— begin —

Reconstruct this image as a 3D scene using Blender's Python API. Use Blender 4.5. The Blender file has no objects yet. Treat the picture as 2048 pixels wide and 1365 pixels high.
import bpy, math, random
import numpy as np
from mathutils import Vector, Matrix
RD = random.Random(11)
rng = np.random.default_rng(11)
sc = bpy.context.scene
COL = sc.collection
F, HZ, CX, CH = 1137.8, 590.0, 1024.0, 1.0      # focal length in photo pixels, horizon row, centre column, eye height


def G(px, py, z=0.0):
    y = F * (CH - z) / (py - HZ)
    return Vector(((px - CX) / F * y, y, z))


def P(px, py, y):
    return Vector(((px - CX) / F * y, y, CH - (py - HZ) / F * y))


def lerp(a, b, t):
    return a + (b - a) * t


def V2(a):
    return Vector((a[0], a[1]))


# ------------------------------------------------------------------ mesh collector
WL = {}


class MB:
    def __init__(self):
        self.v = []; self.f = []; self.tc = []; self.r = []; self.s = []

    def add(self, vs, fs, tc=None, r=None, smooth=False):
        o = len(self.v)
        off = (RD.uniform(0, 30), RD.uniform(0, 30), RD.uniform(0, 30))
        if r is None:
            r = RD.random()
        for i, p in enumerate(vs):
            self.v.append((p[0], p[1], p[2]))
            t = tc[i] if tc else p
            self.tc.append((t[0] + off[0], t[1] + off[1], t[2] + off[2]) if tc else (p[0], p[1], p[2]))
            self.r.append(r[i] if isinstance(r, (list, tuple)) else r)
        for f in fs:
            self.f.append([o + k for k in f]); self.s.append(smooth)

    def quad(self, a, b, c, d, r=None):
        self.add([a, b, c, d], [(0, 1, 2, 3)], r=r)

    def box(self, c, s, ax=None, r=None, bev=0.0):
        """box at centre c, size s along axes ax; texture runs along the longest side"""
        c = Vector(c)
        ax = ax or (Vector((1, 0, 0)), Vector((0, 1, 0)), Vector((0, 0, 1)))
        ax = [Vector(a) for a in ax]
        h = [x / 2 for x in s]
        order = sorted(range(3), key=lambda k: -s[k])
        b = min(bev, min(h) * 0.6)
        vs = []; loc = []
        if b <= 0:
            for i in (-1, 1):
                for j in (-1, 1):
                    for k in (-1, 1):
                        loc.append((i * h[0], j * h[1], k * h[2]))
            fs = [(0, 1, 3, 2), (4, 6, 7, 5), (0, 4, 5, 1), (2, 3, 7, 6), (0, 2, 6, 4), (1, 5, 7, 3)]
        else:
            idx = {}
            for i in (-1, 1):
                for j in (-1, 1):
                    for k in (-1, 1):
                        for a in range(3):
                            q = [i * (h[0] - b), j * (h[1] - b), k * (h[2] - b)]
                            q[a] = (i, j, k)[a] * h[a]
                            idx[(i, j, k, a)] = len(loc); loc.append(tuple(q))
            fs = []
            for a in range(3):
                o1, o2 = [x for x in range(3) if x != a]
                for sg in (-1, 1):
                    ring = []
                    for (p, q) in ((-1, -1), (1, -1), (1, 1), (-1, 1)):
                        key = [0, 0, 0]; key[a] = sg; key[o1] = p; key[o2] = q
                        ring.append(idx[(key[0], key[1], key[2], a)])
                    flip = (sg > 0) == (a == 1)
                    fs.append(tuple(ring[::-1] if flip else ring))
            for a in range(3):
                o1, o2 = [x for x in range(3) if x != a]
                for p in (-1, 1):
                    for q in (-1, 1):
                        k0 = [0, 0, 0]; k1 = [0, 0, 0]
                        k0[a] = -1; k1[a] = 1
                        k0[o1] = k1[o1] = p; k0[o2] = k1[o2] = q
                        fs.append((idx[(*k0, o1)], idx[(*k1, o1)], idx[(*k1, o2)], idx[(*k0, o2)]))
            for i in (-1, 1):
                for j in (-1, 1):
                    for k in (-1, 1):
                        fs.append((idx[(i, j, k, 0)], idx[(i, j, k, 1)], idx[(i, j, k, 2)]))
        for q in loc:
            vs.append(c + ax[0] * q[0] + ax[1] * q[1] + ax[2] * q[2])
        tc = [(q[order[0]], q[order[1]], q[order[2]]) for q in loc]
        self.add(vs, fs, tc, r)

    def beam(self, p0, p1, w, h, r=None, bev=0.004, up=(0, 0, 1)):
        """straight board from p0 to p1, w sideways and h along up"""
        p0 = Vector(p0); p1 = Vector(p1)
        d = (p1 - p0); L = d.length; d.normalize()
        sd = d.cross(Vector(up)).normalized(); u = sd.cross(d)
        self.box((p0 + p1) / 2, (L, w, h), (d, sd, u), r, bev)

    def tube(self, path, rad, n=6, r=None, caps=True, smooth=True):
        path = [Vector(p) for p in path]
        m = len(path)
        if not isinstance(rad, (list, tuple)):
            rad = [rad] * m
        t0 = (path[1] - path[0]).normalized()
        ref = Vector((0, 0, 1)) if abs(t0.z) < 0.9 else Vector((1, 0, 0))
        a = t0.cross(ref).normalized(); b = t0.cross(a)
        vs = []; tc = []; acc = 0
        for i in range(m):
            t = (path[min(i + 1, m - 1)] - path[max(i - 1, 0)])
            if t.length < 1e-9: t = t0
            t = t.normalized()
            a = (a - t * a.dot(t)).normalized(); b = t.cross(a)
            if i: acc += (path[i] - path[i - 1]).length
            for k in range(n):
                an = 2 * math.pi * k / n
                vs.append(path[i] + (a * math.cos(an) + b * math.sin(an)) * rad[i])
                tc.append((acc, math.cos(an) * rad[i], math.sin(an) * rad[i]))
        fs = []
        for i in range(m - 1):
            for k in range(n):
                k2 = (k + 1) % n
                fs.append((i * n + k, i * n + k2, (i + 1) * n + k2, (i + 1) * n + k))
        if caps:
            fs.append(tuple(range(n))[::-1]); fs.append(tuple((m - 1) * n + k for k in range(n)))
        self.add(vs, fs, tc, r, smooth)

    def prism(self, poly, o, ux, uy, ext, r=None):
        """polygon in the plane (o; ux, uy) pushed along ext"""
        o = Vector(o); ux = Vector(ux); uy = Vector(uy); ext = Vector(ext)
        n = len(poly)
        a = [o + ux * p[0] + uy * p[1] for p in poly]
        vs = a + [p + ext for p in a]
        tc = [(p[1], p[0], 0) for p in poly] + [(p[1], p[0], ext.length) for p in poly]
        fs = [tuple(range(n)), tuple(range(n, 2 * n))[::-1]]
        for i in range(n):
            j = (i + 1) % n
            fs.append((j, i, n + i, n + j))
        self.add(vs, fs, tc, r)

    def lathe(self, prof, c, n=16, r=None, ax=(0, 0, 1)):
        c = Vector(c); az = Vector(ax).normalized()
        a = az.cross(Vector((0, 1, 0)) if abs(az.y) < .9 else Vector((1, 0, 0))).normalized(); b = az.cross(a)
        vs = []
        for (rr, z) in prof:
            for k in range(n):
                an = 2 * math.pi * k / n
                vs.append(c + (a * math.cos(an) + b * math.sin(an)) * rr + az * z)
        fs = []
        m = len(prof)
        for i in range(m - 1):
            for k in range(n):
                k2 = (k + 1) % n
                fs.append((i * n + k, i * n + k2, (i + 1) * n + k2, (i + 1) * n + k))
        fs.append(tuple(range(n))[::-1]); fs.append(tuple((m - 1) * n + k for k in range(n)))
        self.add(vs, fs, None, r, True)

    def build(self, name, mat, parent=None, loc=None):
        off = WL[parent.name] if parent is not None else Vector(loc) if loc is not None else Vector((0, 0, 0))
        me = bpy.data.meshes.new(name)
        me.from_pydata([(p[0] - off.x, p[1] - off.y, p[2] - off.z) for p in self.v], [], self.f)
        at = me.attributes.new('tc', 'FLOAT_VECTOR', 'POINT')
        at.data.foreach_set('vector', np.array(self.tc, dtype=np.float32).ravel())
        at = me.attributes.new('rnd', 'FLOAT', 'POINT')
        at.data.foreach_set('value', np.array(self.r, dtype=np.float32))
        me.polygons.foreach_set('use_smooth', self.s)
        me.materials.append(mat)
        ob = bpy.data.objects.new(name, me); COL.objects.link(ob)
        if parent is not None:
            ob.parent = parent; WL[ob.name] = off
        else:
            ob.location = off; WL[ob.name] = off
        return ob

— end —

WHAT IS NEEDED - Reproduce verbatim only this range: the first line of the material through the line that contains "self.f.append([o + k", inclusive.

WRITTEN RESPONSE -
Reconstruct this image as a 3D scene using Blender's Python API. Use Blender 4.5. The Blender file has no objects yet. Treat the picture as 2048 pixels wide and 1365 pixels high.
import bpy, math, random
import numpy as np
from mathutils import Vector, Matrix
RD = random.Random(11)
rng = np.random.default_rng(11)
sc = bpy.context.scene
COL = sc.collection
F, HZ, CX, CH = 1137.8, 590.0, 1024.0, 1.0      # focal length in photo pixels, horizon row, centre column, eye height


def G(px, py, z=0.0):
    y = F * (CH - z) / (py - HZ)
    return Vector(((px - CX) / F * y, y, z))


def P(px, py, y):
    return Vector(((px - CX) / F * y, y, CH - (py - HZ) / F * y))


def lerp(a, b, t):
    return a + (b - a) * t


def V2(a):
    return Vector((a[0], a[1]))


# ------------------------------------------------------------------ mesh collector
WL = {}


class MB:
    def __init__(self):
        self.v = []; self.f = []; self.tc = []; self.r = []; self.s = []

    def add(self, vs, fs, tc=None, r=None, smooth=False):
        o = len(self.v)
        off = (RD.uniform(0, 30), RD.uniform(0, 30), RD.uniform(0, 30))
        if r is None:
            r = RD.random()
        for i, p in enumerate(vs):
            self.v.append((p[0], p[1], p[2]))
            t = tc[i] if tc else p
            self.tc.append((t[0] + off[0], t[1] + off[1], t[2] + off[2]) if tc else (p[0], p[1], p[2]))
            self.r.append(r[i] if isinstance(r, (list, tuple)) else r)
        for f in fs:
            self.f.append([o + k for k in f]); self.s.append(smooth)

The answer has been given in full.